Burza rozszalała się akurat w czasie popołudniowego nabożeństwa. Proboszcz i kustosz Sanktuarium Matki Bożej Szkaplerznej w Tarnowie ks. Piotr Mamak mówił Radiu RDN Małopolska, że wszystko wydarzyło się bardzo szybko.
– Bardzo zrobiło się ciemno, zaprosiłem ludzi do środka świątyni, wszyscy zdążyli się schować, zapadła ogromna cisza, ludzie też zaczęli się żarliwie modlić do Matki Bożej, rozpętała się mocna ulewa i przy tym te wyładowania. Zaczęło tak strasznie mocno grzmieć, że nawet aż niektórych to podrywało w ławkach, kolejne uderzenie, huk, kolejne uderzenie, no i straciliśmy jedno drzewo, które padło na naszą świątynię.
Drzewo uszkodziło fragment głównego dachu, ale najbardziej ucierpiał dach na zakrystii. Spadające konary połamane też ławki wokół świątyni, na których można usiąść podczas Mszy świętych.
W usuwanie skutków nawałnicy wokół świątyni od razu zaangażowali się strażacy, ale z pomocą ruszyli też parafianie, lektorzy i mieszkańcy miasta. Łącznie w niedzielę wieczorem pracowało tu około stu osób – ocenił proboszcz ks. Piotr Mamak.
– Połowa placu była całkowicie zapchana, samym drzewem, ale także połamanymi ławkami, które stolarz wziął już na warsztat. To, co godne jest podkreślenia to to, że była taka ogromna mobilizacja parafian i nie tylko parafian, bo wszystkich dzieci Maryi. Bo kto kocha Maryję, to szybko przybył tu do pomocy.

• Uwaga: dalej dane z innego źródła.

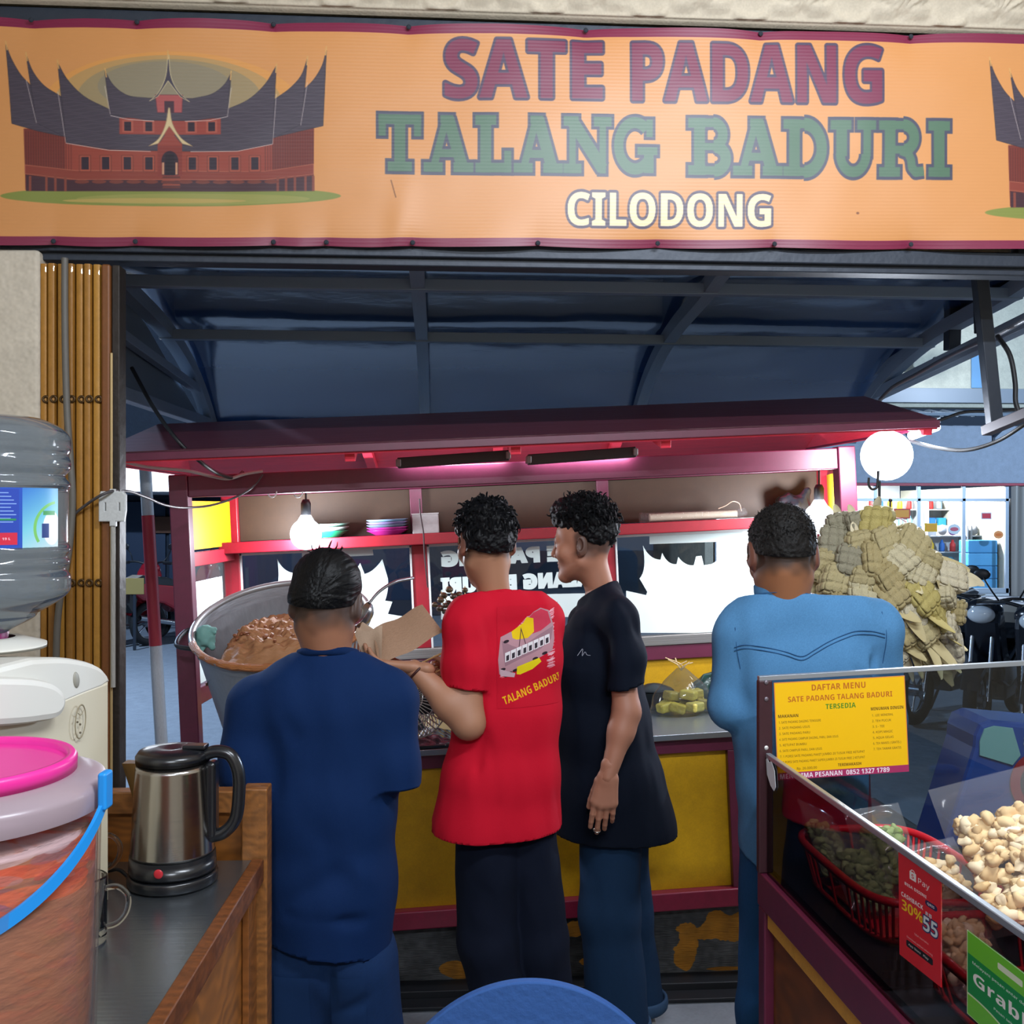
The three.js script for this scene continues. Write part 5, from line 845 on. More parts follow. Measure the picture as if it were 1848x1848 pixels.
// many small bent locks standing on an ellipsoid scalp
function locks(at, F, s, n, seed, keep, len, wid, curl, lift, C = [0, 0.036, -0.012], R3 = [0.08, 0.09, 0.1]) {
  const r = rng(seed), list = [], dir = V(0, 0, 0);
  for (let i = 0, tries = 0; i < n && tries < n * 20; tries++) {
    const z = r() * 2 - 1, a = r() * Math.PI * 2, q = Math.sqrt(1 - z * z), lx = q * Math.cos(a), lu = z, lf = q * Math.sin(a);
    if (!keep(lx, lu, lf, r)) continue; i++;
    const base = [C[0] + lx * R3[0], C[1] + lu * R3[1], C[2] + lf * R3[2]], l = len * (0.7 + 0.6 * r()), w = wid * (0.7 + 0.6 * r());
    let [dx, du, df] = [lx * lift + (r() - 0.5) * 0.9, lu * lift + (r() - 0.5) * 0.7 - 0.1, lf * lift + (r() - 0.5) * 0.9]; const pts = [], ph = r() * 6.28, pr = [r() - 0.5, r() - 0.5, r() - 0.5];
    for (let k = 0; k <= 6; k++) { const t = k / 6, c = curl * Math.sin(t * 5 + ph) * t, c2 = curl * Math.cos(t * 5 + ph) * t; pts.push(at(base[0] + dx * l * t - lx * 0.6 * l * t * t + c * pr[0] * 2, base[1] + du * l * t + c2 * 0.8 - t * t * l * 0.35, base[2] + df * l * t - lf * 0.6 * l * t * t + c * pr[2] * 2)); }
    const g = new THREE.TubeGeometry(new THREE.CatmullRomCurve3(pts), 7, w * s, 5, false), ps = g.attributes.position; // taper
    for (let k = 0; k <= 7; k++) { const cc = V(0, 0, 0); for (let m = 0; m < 5; m++) cc.add(V(ps.getX(k * 6 + m), ps.getY(k * 6 + m), ps.getZ(k * 6 + m))); cc.multiplyScalar(0.2); const tp = Math.sqrt(Math.max(0.0, 1 - Math.pow(k / 7, 2.2))) * 0.95 + 0.05; for (let m = 0; m < 6; m++) { const o = k * 6 + m; ps.setXYZ(o, lerp(cc.x, ps.getX(o), tp), lerp(cc.y, ps.getY(o), tp), lerp(cc.z, ps.getZ(o), tp)); } }
    g.computeVertexNormals(); list.push(g);
  }
  return list;
}
const skinM = (c) => M(c, 0.55, 0, { vertexColors: true, ...bump(T.grain, 0.0006, 30), sheen: 0.15 });
const clothM = (c, r = 1, extra = {}) => M(c, 0.85, 0, { bumpMap: rep(T.weave, 14 * r), bumpScale: 0.0006, specularIntensity: 0.3, sheen: 0.0, sheenRoughness: 0.6, sheenColor: new THREE.Color(c).lerp(new THREE.Color(0xffffff), 0.2), ...extra });
// soft folds: list of {a, b, w, h} ridges (h > 0 valleys) plus drape noise
const folded = (list, n1 = 0.004, sx = 6, sy = 2.2, seed = 0) => (x, y, z) => {
  let d = n1 * (fbm(x * sx + seed, y * sy + x * 1.5, z * sx, 3) * 1.6 + 0.5 * noise3(x * sx * 2.6 + y * 5, y * sy * 2.2 - x * 7 + seed, z * 12));
  for (const f of list) { const ax = x - f.a.x, ay = y - f.a.y, az = z - f.a.z, bx_ = f.b.x - f.a.x, by_ = f.b.y - f.a.y, bz_ = f.b.z - f.a.z, l2 = bx_ * bx_ + by_ * by_ + bz_ * bz_; let t = (ax * bx_ + ay * by_ + az * bz_) / l2; t = t < 0 ? 0 : t > 1 ? 1 : t; const q = ((ax - bx_ * t) ** 2 + (ay - by_ * t) ** 2 + (az - bz_ * t) ** 2) / (f.w * f.w); if (q < 6) d += 1.5 * f.h * Math.exp(-q) * Math.sin(Math.PI * (0.08 + 0.84 * t)); }
  return d;
};
// Each figure is measured in world points; the group stands at its feet.
const camRight = V(cosY, 0, -sinY), camBack = V(sinY, 0, cosY);    // screen-right and towards the camera
const dirOf = (r, u, away) => camRight.clone().multiplyScalar(r).add(V(0, u, 0)).addScaledVector(camBack, -away).normalize();
function person(label, at) { const t = thing('person', label, 'person', at); t.loc = (v) => v.clone().sub(at); return t; }
function bodyMesh(t, parts, mat) { return obj('body', mergeColored(parts), mat, t); }
const denimM = (c) => clothM(c, 2.2, { map: rep(T.speck, 14) });
function collarRing(t, c, F, n, r, sx, sz, mat, tube = 0.0075) { n = n.clone().normalize(); const x = F.r.clone().addScaledVector(n, -F.r.dot(n)).normalize(), z = x.clone().cross(n); const g = new THREE.TorusGeometry(r, tube, 8, 48).rotateX(Math.PI / 2).scale(sx, 1.4, sz), m = new THREE.Matrix4().makeBasis(x, n, z); m.setPosition(c); return obj('collar', g.applyMatrix4(m), mat, t); }
function pocket(t, f, L, px, py, w, h, mat) {
  const at = (u, v) => onSurface(f, L(px + (u - 0.5) * 2 * w, py + h - v * 2 * h + (v < 0.15 ? 14 * (1 - Math.abs(u - 0.5) * 2) : 0)).addScaledVector(camBack, 0.35), camBack.clone().negate(), 0.004);
  return obj('pocket', grid(10, 10, at), mat, t);
}
function shoes(t, ankles, F, mat, sole = null) { for (const a of ankles) { const s = obj('shoe', new Field(0.02).rc(a.clone().setY(0.05), a.clone().addScaledVector(F.f, 0.15).setY(0.036), 0.04, 0.032, F.f.clone().cross(V(0, 1, 0)).normalize(), 1.0).rc(a.clone().setY(0.07), a.clone().setY(0.09), 0.036, 0.034).cut(a.clone().setY(0.012), V(0, -1, 0)).mesh(0.007), mat, t); const o = obj('sole', extrude([[-0.05, -0.036], [0.12, -0.04], [0.17, -0.034], [0.19, 0], [0.17, 0.034], [0.12, 0.04], [-0.05, 0.036], [-0.065, 0]], 0.014, 0.002).rotateX(-Math.PI / 2).applyMatrix4(new THREE.Matrix4().makeBasis(F.f, V(0, 1, 0), F.f.clone().cross(V(0, 1, 0)).normalize()).setPosition(a.clone().setY(0.002))), sole ?? M(0xb8b8b4, 0.6), s); } }
const shade = (base, tint, k) => hex(base).lerp(hex(tint), clamp(k, 0, 1));

// ---- man in the navy T-shirt, back to the camera
{
  const D = 2.36, pp = (px, py, dd = 0) => P(px, py, D + dd), foot = P(590, 1000, D); foot.y = 0;
  const t = person('man in a navy blue T-shirt and jeans seen from behind at the sauce pot', foot), L = (px, py, dd = 0) => t.loc(pp(px, py, dd));
  const fwd = dirOf(-0.06, 0, 1), F0 = frameOf(fwd), hc = L(588, 1092, -0.0), Fh = (() => { const f = dirOf(-0.1, -0.3, 1), r = dirOf(1, -0.06, 0.1); const F = frameOf(f); F.r = r.clone().addScaledVector(F.f, -r.dot(F.f)).normalize(); F.u = F.r.clone().cross(F.f); return F; })();
  const nb = L(592, 1190, -0.0), { H, at } = headField(hc, Fh, 0.93, nb, 0.052);
  const skinC = 0x9c6a50, stub = 0x2a211f;
  const hairline = (x, y, z) => { const q = V(x, y, z).sub(hc); return [q.dot(Fh.r), q.dot(Fh.u), q.dot(Fh.f)]; };
  const hcol = (x, y, z) => { const [r, u, f] = hairline(x, y, z); const back = sstep(0.05, -0.02, f), k = back * sstep(-0.085, -0.03, u + 0.02 * noise3(x * 40, y * 40, z * 40)); return shade(skinC, stub, 0.9 * k).lerp(hex(0xb96a58), Math.abs(r) > 0.068 && f > -0.05 && u < 0.04 ? 0.35 * (1 - k) : 0); };
  const sL = L(462, 1268, 0.0), sR = L(704, 1262, 0.0), eL = L(452, 1385, 0.0), eR = L(704, 1385, 0.02), wL = L(478, 1400, 0.2), wR = L(670, 1395, 0.24);
  const hip = L(592, 1700, 0.02), chest = L(590, 1330, 0.01);
  const B = new Field(0.03); B.rc(L(560, 1300, 0.01), L(620, 1300, 0.01), 0.085, 0.085, F0.f, 1.2).rc(chest, hip, 0.1, 0.095, F0.f, 1.2).rc(nb, L(592, 1240, 0.01), 0.052, 0.06);
  B.rc(sL, eL, 0.048, 0.038).rc(eL, wL, 0.037, 0.024).rc(sR, eR, 0.048, 0.038).rc(eR, wR, 0.037, 0.024).rc(L(540, 1262, 0), sL, 0.055, 0.05).rc(L(640, 1262, 0), sR, 0.055, 0.05);
  const kL = hip.clone().addScaledVector(F0.r, -0.1).setY(0.4), kR = hip.clone().addScaledVector(F0.r, 0.1).setY(0.4), aL = kL.clone().addScaledVector(F0.f, -0.03).setY(0.08), aR = kR.clone().addScaledVector(F0.f, -0.03).setY(0.08);
  B.rc(hip.clone().addScaledVector(F0.r, -0.05), kL, 0.058, 0.045).rc(kL, aL, 0.045, 0.034).rc(hip.clone().addScaledVector(F0.r, 0.05), kR, 0.058, 0.045).rc(kR, aR, 0.045, 0.034);
  const skin = () => hex(skinC);
  const hand = (w, dirv, palm, side) => handField(w, dirv, palm, side, [0.5, 0.55, 0.6, 0.65], 0.92).mesh(0.004, skin);
  bodyMesh(t, [B.mesh(0.013, skin), H.mesh(0.0042, hcol), hand(wL, dirOf(0.25, 0.1, 1), dirOf(0.9, -0.2, 0), V(0, 1, 0)), hand(wR, dirOf(-0.3, 0.15, 1), dirOf(-0.9, -0.2, 0), V(0, 1, 0))], skinM(0xffffff));
  // hair: smooth top, short back fading into the nape
  const Hr = new Field(0.012); const e = (r, u, f, a, b, c) => Hr.ball(at(r, u, f), a * 0.93, b * 0.93, c * 0.93, [Fh.r, Fh.u, Fh.f]);
  e(0, 0.05, -0.014, 0.0865, 0.0885, 0.104); e(0, 0.07, 0.03, 0.078, 0.068, 0.075); e(-0.012, 0.01, -0.03, 0.079, 0.07, 0.082);
  Hr.cut(at(0, 0.03, 0.075), Fh.f.clone().addScaledVector(Fh.u, -0.6)); Hr.cut(at(0, -0.032, -0.1), Fh.u.clone().multiplyScalar(-1).addScaledVector(Fh.f, 0.42));
  Hr.disp = (x, y, z) => { const [r, u, f] = hairline(x, y, z), a = Math.atan2(r + 0.012, u - 0.0), p = sstep(0.02, 0.1, u); return 0.0016 * noise3(a * 14, f * 14, u * 9) + 0.0009 * noise3(r * 160, f * 60, u * 26) - 0.003 * p * Math.max(0, noise3(r * 30, f * 30, 5)); };
  const hairM = M(0x08090b, 0.5, 0, { specularIntensity: 0.4, sheen: 0.05, sheenColor: new THREE.Color(0x8088a0), ...bump(T.grain, 0.002, 20) });
  const cow = locks(at, Fh, 0.93, 46, 11, (x, u, f) => u > 0.72 && f < 0.55 && Math.abs(x + 0.12) < 0.45, 0.03, 0.0022, 0.004, 0.9, [0, 0.05, -0.014], [0.078, 0.08, 0.094]);
  obj('hair', [planarUV(Hr.mesh(0.0035)), ...cow], hairM, t, 'short black hair');
  // T-shirt
  const Tr = new Field(0.045);
  Tr.rc(L(545, 1255, 0.0), L(636, 1252, 0.0), 0.092, 0.092, F0.f, 1.12).rc(L(478, 1272, 0.0), L(560, 1238, 0.0), 0.066, 0.062).rc(L(696, 1266, 0.0), L(622, 1236, 0.0), 0.066, 0.062);
  trunk(Tr, [[L(589, 1300), 0.05, 0.112, 1.15], [L(589, 1450), 0.035, 0.116, 1.1], [L(590, 1590), 0.022, 0.12, 1.05], [L(591, 1730), 0.02, 0.12, 1.05]], F0);
  Tr.rc(L(586, 1190, 0.004), L(598, 1190, 0.004), 0.055, 0.055, F0.f, 1.0);
  const S = new Blend([Tr, chain([[L(464, 1272, 0), 0.067], [L(452, 1380, -0.03), 0.067], [L(451, 1425, -0.04), 0.069]]), chain([[L(702, 1268, 0), 0.067], [L(705, 1380, -0.015), 0.066], [L(707, 1423, -0.02), 0.068]])], 0.03);
  S.cut(L(592, 1694, 0), V(0, -1, 0).addScaledVector(camRight, -0.14)); S.cut(L(592, 1177, 0), V(0, 1, 0).addScaledVector(F0.f, 0.25));
  const ridge = (x0, y0, x1, y1, w, h) => ({ a: L(x0, y0, -0.11), b: L(x1, y1, -0.11), w, h });
  S.disp = folded([ridge(684, 1310, 672, 1440, 0.018, 0.008), ridge(490, 1330, 496, 1450, 0.02, 0.008), ridge(640, 1560, 500, 1640, 0.03, 0.008), ridge(700, 1600, 560, 1530, 0.03, -0.005), ridge(520, 1650, 690, 1668, 0.016, 0.007), ridge(540, 1440, 640, 1620, 0.03, 0.004), ridge(670, 1290, 640, 1360, 0.02, 0.004), ridge(510, 1290, 540, 1350, 0.02, 0.004)], 0.008, 7, 2.6, 3);
  const navy = clothM(0x07224a);
  obj('t_shirt', planarUV(S.mesh(0.0085)), navy, t, 'plain navy T-shirt');
  collarRing(t, L(592, 1180, 0.0), F0, V(0, 1, 0).addScaledVector(F0.f, 0.25), 0.059, 1.1, 1.0, navy);
  const J = new Field(0.03); J.rc(L(565, 1700, 0.015), L(618, 1702, 0.015), 0.112, 0.112, F0.f, 1.05);
  J.rc(L(545, 1740, 0.0), kL, 0.098, 0.085).rc(L(640, 1740, 0.0), kR, 0.098, 0.085).rc(kL, aL, 0.085, 0.07).rc(kR, aR, 0.085, 0.07);
  J.cut(aL.clone().setY(0.04), V(0, -1, 0)); J.disp = folded([{ a: L(592, 1740, -0.1), b: L(592, 1850, -0.1), w: 0.012, h: 0.014 }, { a: L(600, 1835, -0.09), b: L(680, 1800, -0.1), w: 0.012, h: 0.008 }], 0.005, 8, 4, 7);
  obj('jeans', planarUV(J.mesh(0.009)), denimM(0x152f56), t, 'dark blue jeans');
  for (const px of [542, 640]) pocket(t, J, L, px, 1774, 31, 46, denimM(0x18355f));
  shoes(t, [aL, aR], F0, MAT.blackPlastic);
}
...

Wokół świątyni cały czas trwają prace porządkowe, ale na naprawę dachu trzeba będzie poczekać nieco dłużej. Na razie uszkodzony dach został zabezpieczony zieloną plandeką, żeby deszcz nie powodował kolejnych strat. Wszystkie prace muszą być prowadzone pod nadzorem konserwatora zabytków.
Odpust w parafii Matki Bożej Szkaplerznej potrwa do niedzieli, 20 lipca. To właśnie w czasie nabożeństw odpustowych na modlitwie gromadzi się tu najwięcej osób.
Prognozy pogody na najbliższe wciąż jednak są niepokojące. Synoptycy ostrzegają przed burzami, silnym wiatrem i intensywnymi opadami deszczu.
Dlatego kustosz tarnowskiego Sanktuarium ks. Piotr Mamak apeluje, by śledzić prognozy, a w razie niepewnej pogody, szukać schronienia wewnątrz kościoła.
– Jeśli okaże się, że chociażby w trakcie samego nabożeństwa coś zaczyna pomrukiwać na niebie, to serdecznie zachęcamy i prosimy, żeby udać się do świątyni, a jakby było ciasno, to zapraszamy w stronę plebanii, żeby się schronić, żeby też nie narażać się na jakieś nieszczęście, bo to różnie może być.
Po nawałnicy w niedzielę, 13 lipca Msza św. o 18.00 ze względu na bezpieczeństwo modlących się, musiała zostać odwołana. Poza tym wszystkie nabożeństwa są odprawiane zgodnie z harmonogramem, czyli o godz. 6.00, 7.30, 9.00, 15.30 i 18.00. Nabożeństwo o godz. 18.00 jest transmitowane w Radiu RDN Małopolska i RDN Nowy Sącz.